Toutes ces scènes de famille s’inscrivent dans la continuité des grandes compositions sociales de Krohg : une peinture de la sollicitude, promouvant l’idéal d’une société capable de s’occuper de ses membres les plus vulnérables.
Femme coupant du pain, 1879, huile sur toile
Niels Gaihede et le petit Sophus, 1883, huile sur toile
Un homme endormi, 1882, huile sur toile
Intérieur d'une cabane de pêcheur à Skagen, 1883, huile sur toile
La Mère endormie, 1883, huile sur toile
Lors de son séjour à Skagen en 1883, Krohg peint avec subtilité l'épuisement d'une mère, Tine Gaihede, qui s'est endormie avec son tricot sur les genoux alors qu'elle berçait son enfant. Certains détails comme le bol de bouillie oublié, autour duquel tournent les mouches, et le cadrage resserré renforcent l'impression d'un instant pris sur le vif.
La Mère au chevet de son enfant, 1884, huile sur toile
Tine Gaihede, assise de dos dans une robe bleu foncé, veille tendrement un enfant endormi ou malade, probablement sa fille Maren Sofie, âgée de trois ans. La sobriété du décor et de la palette - dominée par le gris, le bleu et le blanc - renforce l'atmosphère d'intimité.
Le Tressage des cheveux, 1888, huile sur toile
Après La Mère endormie et La Mère au chevet de son enfant, Krohg poursuit le thème de la maternité. Tine Gaihede, assise de dos, s'occupe de sa fille Maren Sofie, âgée d'environ sept ans. L'atmosphère calme et intime évoque la peinture hollandaise prisée des artistes de Skagen ou encore les œuvres de Jean-François Millet, comme La Leçon de tricot.
Enfant endormi, Maren Sophie Gaihede, Skagen, avant 1883, huile sur toile
Deux tableaux par Oda Krohg dans cette section :
Pauvre petite!, 1891, huile sur toile
Oda Krohg s'est elle aussi intéressée aux motifs familiaux. Elle représente son époux Christian réconfortant avec douceur leur fille Nana, alors âgée de quatre ans. Le tableau révèle une relation paternelle attentionnée et bienveillante. Ce geste contraste avec la figure du père autoritaire que Krohg et son cercle d'amis combattent. Homme moderne, Christian Krohg incarne, aux côtés d'Oda, une vision nouvelle de la famille, où parents et enfants sont unis par des liens de tendresse et de confiance.

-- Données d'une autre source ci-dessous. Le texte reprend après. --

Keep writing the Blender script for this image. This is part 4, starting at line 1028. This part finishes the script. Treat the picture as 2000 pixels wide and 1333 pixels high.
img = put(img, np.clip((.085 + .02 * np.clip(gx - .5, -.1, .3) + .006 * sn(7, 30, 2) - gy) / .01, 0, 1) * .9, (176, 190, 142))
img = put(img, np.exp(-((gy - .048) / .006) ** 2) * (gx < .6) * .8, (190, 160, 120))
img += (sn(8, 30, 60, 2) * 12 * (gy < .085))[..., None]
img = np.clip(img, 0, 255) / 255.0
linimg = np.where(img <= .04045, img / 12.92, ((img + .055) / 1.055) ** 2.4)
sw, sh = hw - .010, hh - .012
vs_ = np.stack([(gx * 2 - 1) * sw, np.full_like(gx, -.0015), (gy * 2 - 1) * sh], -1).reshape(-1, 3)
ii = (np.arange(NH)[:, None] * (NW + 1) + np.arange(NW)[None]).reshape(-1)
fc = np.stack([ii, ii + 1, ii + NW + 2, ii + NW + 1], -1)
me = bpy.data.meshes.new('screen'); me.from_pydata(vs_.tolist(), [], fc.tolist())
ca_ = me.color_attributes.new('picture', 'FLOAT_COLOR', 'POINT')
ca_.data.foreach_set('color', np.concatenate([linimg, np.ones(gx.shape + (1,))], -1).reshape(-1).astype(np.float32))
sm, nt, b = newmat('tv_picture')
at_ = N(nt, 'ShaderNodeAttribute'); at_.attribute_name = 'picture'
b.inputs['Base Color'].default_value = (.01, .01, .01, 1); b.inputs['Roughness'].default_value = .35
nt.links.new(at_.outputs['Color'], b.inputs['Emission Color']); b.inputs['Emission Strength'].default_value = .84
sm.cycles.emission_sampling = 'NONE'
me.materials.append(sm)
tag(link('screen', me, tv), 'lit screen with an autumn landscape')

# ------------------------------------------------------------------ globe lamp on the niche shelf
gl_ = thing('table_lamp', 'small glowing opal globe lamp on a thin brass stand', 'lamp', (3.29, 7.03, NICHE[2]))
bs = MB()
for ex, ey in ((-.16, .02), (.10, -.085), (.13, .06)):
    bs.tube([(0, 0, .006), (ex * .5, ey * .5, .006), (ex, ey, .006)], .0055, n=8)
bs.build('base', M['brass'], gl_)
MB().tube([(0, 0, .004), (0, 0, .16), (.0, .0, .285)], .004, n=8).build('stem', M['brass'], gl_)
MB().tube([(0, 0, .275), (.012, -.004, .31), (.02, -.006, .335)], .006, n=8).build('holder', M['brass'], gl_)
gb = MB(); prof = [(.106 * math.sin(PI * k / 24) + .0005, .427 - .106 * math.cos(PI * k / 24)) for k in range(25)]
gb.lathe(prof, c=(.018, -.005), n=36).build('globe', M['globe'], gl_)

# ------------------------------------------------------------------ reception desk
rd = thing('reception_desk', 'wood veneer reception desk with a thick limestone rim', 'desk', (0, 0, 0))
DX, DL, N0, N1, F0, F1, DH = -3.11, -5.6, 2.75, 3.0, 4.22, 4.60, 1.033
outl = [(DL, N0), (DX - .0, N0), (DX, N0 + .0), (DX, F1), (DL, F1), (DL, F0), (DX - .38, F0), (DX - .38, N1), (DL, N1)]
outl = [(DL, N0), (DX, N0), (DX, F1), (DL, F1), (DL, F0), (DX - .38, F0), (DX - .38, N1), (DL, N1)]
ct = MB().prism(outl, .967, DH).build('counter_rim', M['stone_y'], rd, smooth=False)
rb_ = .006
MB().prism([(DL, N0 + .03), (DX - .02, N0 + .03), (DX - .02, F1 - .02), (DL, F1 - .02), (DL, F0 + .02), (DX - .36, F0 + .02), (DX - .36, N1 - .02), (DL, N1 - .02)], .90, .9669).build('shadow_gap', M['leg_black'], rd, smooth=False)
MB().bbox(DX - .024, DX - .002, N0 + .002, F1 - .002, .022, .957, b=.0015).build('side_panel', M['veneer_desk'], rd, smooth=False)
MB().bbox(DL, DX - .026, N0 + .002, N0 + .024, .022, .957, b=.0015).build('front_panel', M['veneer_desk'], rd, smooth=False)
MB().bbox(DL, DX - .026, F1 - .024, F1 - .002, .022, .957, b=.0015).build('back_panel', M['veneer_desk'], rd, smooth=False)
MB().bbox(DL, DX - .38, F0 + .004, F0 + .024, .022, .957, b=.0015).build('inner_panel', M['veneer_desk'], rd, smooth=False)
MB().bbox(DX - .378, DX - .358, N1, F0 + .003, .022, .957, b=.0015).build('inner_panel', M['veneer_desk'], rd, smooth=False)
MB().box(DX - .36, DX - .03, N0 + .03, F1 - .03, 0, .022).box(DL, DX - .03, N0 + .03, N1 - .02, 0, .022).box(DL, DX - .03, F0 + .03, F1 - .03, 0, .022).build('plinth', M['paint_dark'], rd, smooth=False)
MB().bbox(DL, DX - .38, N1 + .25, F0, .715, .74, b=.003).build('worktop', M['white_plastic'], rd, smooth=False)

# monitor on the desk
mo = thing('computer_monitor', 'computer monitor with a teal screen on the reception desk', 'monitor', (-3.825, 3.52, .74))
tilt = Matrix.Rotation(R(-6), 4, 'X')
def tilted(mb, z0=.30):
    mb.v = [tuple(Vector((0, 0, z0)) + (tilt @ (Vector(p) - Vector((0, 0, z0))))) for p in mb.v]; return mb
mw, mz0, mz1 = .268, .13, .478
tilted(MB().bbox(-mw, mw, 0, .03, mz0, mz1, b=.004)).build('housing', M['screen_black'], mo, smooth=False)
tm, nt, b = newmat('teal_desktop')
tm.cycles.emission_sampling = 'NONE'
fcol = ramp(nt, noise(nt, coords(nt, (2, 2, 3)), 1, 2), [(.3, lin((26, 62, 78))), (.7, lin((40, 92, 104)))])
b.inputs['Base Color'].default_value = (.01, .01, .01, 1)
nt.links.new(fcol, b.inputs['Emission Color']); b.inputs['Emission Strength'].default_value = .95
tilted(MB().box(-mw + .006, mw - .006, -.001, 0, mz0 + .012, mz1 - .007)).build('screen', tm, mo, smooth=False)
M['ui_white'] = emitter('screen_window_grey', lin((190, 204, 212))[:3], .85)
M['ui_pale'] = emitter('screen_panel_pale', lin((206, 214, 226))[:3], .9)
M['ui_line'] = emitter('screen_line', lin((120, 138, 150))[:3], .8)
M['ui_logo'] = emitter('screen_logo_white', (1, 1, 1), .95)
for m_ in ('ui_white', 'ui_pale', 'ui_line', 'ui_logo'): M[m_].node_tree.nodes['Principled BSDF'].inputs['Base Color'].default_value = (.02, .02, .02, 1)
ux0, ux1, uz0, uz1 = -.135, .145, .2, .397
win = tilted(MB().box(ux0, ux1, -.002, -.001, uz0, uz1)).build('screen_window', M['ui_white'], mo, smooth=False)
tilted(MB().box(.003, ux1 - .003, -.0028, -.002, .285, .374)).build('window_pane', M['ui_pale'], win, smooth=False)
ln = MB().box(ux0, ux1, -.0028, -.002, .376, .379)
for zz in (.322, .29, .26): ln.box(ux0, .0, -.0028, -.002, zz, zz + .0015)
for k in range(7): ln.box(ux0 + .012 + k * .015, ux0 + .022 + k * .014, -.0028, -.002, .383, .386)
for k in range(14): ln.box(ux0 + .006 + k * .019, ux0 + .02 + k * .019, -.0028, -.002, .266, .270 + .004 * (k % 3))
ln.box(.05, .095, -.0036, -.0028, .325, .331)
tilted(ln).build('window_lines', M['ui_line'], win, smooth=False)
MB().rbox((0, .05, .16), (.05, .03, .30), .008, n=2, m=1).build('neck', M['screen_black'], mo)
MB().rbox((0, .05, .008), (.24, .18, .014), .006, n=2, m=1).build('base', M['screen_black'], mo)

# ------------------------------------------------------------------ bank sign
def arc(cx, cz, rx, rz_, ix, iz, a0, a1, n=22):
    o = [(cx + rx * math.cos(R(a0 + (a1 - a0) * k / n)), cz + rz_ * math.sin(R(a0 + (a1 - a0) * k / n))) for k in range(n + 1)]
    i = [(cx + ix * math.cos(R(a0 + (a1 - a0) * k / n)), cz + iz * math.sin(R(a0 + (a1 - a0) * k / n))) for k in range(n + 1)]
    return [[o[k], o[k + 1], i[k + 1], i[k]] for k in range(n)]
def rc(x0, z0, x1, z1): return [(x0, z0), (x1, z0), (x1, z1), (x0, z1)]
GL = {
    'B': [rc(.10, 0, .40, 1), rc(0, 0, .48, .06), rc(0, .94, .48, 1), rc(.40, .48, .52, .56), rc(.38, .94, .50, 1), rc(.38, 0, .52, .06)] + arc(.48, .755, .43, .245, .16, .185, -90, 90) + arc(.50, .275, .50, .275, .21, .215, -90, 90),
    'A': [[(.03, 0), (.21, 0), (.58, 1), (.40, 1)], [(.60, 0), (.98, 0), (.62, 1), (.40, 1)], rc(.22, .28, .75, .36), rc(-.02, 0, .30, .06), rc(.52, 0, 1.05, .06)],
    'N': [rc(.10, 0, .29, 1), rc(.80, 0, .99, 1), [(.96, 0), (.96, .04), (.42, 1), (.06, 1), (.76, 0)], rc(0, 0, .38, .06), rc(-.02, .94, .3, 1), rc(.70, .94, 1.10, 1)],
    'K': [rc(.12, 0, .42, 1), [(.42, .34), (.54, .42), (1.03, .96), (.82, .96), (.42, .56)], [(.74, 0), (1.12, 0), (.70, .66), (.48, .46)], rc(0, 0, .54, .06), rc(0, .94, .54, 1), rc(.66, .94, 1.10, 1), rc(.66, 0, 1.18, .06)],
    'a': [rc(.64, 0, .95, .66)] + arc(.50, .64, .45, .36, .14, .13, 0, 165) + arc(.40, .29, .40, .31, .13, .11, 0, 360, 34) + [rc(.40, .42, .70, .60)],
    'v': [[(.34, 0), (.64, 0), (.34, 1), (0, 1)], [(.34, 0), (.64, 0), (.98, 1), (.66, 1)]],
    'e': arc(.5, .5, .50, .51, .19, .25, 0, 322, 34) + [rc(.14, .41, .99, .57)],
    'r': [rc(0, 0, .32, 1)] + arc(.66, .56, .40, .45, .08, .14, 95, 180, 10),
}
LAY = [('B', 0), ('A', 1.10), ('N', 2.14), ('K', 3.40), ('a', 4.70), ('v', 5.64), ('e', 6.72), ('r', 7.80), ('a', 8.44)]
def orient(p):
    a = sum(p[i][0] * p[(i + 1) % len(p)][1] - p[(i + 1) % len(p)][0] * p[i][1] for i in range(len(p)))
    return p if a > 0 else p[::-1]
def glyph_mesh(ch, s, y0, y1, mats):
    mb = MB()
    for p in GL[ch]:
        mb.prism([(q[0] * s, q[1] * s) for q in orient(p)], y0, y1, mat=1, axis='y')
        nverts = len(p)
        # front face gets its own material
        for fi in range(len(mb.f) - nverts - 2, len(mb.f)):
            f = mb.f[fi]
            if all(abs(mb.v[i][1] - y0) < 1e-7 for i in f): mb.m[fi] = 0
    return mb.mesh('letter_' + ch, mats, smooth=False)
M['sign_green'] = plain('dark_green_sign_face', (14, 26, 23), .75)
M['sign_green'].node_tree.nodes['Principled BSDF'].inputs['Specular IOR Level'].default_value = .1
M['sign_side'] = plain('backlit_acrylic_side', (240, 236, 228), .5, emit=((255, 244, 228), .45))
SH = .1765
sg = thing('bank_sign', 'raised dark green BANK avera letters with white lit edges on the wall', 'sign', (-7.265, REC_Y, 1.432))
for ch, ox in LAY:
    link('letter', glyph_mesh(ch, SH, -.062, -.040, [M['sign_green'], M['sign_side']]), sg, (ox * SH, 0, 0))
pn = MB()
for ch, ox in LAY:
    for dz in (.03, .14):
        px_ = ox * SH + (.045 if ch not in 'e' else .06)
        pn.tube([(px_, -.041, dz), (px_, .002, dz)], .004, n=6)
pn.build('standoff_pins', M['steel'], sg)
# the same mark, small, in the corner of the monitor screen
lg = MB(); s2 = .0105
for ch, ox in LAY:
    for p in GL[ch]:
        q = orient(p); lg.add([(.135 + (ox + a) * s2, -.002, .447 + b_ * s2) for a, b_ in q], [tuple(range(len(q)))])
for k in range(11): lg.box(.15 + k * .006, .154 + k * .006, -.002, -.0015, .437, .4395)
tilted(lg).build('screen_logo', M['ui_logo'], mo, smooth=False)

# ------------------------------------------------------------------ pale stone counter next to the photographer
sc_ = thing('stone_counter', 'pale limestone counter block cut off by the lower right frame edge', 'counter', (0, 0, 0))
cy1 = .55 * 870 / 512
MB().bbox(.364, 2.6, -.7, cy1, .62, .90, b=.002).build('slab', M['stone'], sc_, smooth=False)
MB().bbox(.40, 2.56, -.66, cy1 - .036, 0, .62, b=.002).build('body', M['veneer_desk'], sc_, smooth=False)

Une abonnée de l'Aftenposten, 1887, huile sur toile
Revenons à Christian Krohg :
Nana, 1893, huile sur toile
Per assis sur le canapé, 1890, huile sur toile
Dans le bain, 1889, huile sur toile
À l'été 1889, Oda et Christian Krohg séjournent à Åsgårdstrand, au sud d'Oslo, où naît leur fils Per, modèle probable de cette scène intime. La nourrice lave le nouveau-né, tandis que d'autres figures assistent à la scène et l'entourent avec bienveillance : sa mère Oda, avec la robe bleue, qui tient le savon, et ses demi-frères et sœurs Fredrik et Alexandra. A droite, Lyder Bruun, le parrain de l'enfant, introduit une présence masculine dans un rituel familial traditionnellement féminin.
Et pour terminer :
À l'est du soleil et à l'ouest de la lune, avant 1887, huile sur toile
Krohg donne ici encore une vision douce et apaisée de la vie familiale. Oda captive ses enfants en leur lisant une histoire avant leur coucher. La lueur d'une lampe renforce l'intimité de la scène en créant un effet de clair-obscur, Le tableau tire son titre d'un célèbre conte norvégien dans lequel une jeune fille, ayant rompu une promesse faite à un ours blanc ensorcelé, entreprend un long voyage semé d'épreuves pour le retrouver et le délivrer de son sort.
Le Matin, 1889, huile sur toile
Dans Le Matin, Krohg s'inspire de sa vie familiale pour représenter sa femme Oda et leur fils Per, allongés dans un lit élégant. Réalisée peu après la naissance de l'enfant, la scène respire le calme et le confort: la lumière douce, le bouquet et le linge soigneusement disposé tranchent avec l'austérité des intérieurs de Skagen. Exposée à Kristiania (actuelle Oslo) à l'automne 1889, la toile est jugée trop intime par certains. Elle choque d'autant plus que le modèle, Oda, était aisément reconnaissable.